## BEGIN Entries provided

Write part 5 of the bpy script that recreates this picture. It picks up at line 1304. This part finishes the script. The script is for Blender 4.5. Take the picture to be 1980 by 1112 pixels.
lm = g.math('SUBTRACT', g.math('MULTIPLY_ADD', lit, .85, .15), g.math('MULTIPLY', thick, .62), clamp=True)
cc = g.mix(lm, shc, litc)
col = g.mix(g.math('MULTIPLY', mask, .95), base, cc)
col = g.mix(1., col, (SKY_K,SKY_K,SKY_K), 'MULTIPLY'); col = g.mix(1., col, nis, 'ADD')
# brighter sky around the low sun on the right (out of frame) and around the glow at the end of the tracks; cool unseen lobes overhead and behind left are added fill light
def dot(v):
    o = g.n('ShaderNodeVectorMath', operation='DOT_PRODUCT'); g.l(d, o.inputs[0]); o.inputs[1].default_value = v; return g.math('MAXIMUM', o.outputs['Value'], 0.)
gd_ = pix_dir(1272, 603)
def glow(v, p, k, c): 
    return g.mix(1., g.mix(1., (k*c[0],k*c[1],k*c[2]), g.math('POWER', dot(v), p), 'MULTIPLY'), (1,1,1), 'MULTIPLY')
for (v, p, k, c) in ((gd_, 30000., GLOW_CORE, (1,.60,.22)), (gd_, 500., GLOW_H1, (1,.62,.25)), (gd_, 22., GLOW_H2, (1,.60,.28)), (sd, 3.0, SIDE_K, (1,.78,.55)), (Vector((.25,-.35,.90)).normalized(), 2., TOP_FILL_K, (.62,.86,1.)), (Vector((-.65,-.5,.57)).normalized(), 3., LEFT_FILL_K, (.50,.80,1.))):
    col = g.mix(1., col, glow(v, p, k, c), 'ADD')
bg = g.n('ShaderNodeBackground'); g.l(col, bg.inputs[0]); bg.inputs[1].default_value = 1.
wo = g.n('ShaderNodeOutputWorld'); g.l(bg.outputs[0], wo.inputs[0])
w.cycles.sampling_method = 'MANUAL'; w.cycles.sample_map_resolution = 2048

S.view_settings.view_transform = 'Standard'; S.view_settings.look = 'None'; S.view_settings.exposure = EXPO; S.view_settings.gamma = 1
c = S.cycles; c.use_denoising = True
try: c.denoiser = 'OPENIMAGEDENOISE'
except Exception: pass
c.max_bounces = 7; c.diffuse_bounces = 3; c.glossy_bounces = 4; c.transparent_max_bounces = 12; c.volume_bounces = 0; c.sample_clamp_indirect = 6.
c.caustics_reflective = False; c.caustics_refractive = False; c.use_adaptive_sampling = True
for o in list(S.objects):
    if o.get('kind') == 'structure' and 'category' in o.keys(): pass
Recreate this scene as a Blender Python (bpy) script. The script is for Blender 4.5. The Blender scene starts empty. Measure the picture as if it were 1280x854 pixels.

## END Entries provided

Each record above should be output again exactly.

Write part 5 of the bpy script that recreates this picture. It picks up at line 1304. This part finishes the script. The script is for Blender 4.5. Take the picture to be 1980 by 1112 pixels.
lm = g.math('SUBTRACT', g.math('MULTIPLY_ADD', lit, .85, .15), g.math('MULTIPLY', thick, .62), clamp=True)
cc = g.mix(lm, shc, litc)
col = g.mix(g.math('MULTIPLY', mask, .95), base, cc)
col = g.mix(1., col, (SKY_K,SKY_K,SKY_K), 'MULTIPLY'); col = g.mix(1., col, nis, 'ADD')
# brighter sky around the low sun on the right (out of frame) and around the glow at the end of the tracks; cool unseen lobes overhead and behind left are added fill light
def dot(v):
    o = g.n('ShaderNodeVectorMath', operation='DOT_PRODUCT'); g.l(d, o.inputs[0]); o.inputs[1].default_value = v; return g.math('MAXIMUM', o.outputs['Value'], 0.)
gd_ = pix_dir(1272, 603)
def glow(v, p, k, c): 
    return g.mix(1., g.mix(1., (k*c[0],k*c[1],k*c[2]), g.math('POWER', dot(v), p), 'MULTIPLY'), (1,1,1), 'MULTIPLY')
for (v, p, k, c) in ((gd_, 30000., GLOW_CORE, (1,.60,.22)), (gd_, 500., GLOW_H1, (1,.62,.25)), (gd_, 22., GLOW_H2, (1,.60,.28)), (sd, 3.0, SIDE_K, (1,.78,.55)), (Vector((.25,-.35,.90)).normalized(), 2., TOP_FILL_K, (.62,.86,1.)), (Vector((-.65,-.5,.57)).normalized(), 3., LEFT_FILL_K, (.50,.80,1.))):
    col = g.mix(1., col, glow(v, p, k, c), 'ADD')
bg = g.n('ShaderNodeBackground'); g.l(col, bg.inputs[0]); bg.inputs[1].default_value = 1.
wo = g.n('ShaderNodeOutputWorld'); g.l(bg.outputs[0], wo.inputs[0])
w.cycles.sampling_method = 'MANUAL'; w.cycles.sample_map_resolution = 2048

S.view_settings.view_transform = 'Standard'; S.view_settings.look = 'None'; S.view_settings.exposure = EXPO; S.view_settings.gamma = 1
c = S.cycles; c.use_denoising = True
try: c.denoiser = 'OPENIMAGEDENOISE'
except Exception: pass
c.max_bounces = 7; c.diffuse_bounces = 3; c.glossy_bounces = 4; c.transparent_max_bounces = 12; c.volume_bounces = 0; c.sample_clamp_indirect = 6.
c.caustics_reflective = False; c.caustics_refractive = False; c.use_adaptive_sampling = True
for o in list(S.objects):
    if o.get('kind') == 'structure' and 'category' in o.keys(): pass
Recreate this scene as a Blender Python (bpy) script. The script is for Blender 4.5. The Blender scene starts empty. Measure the picture as if it were 1280x854 pixels.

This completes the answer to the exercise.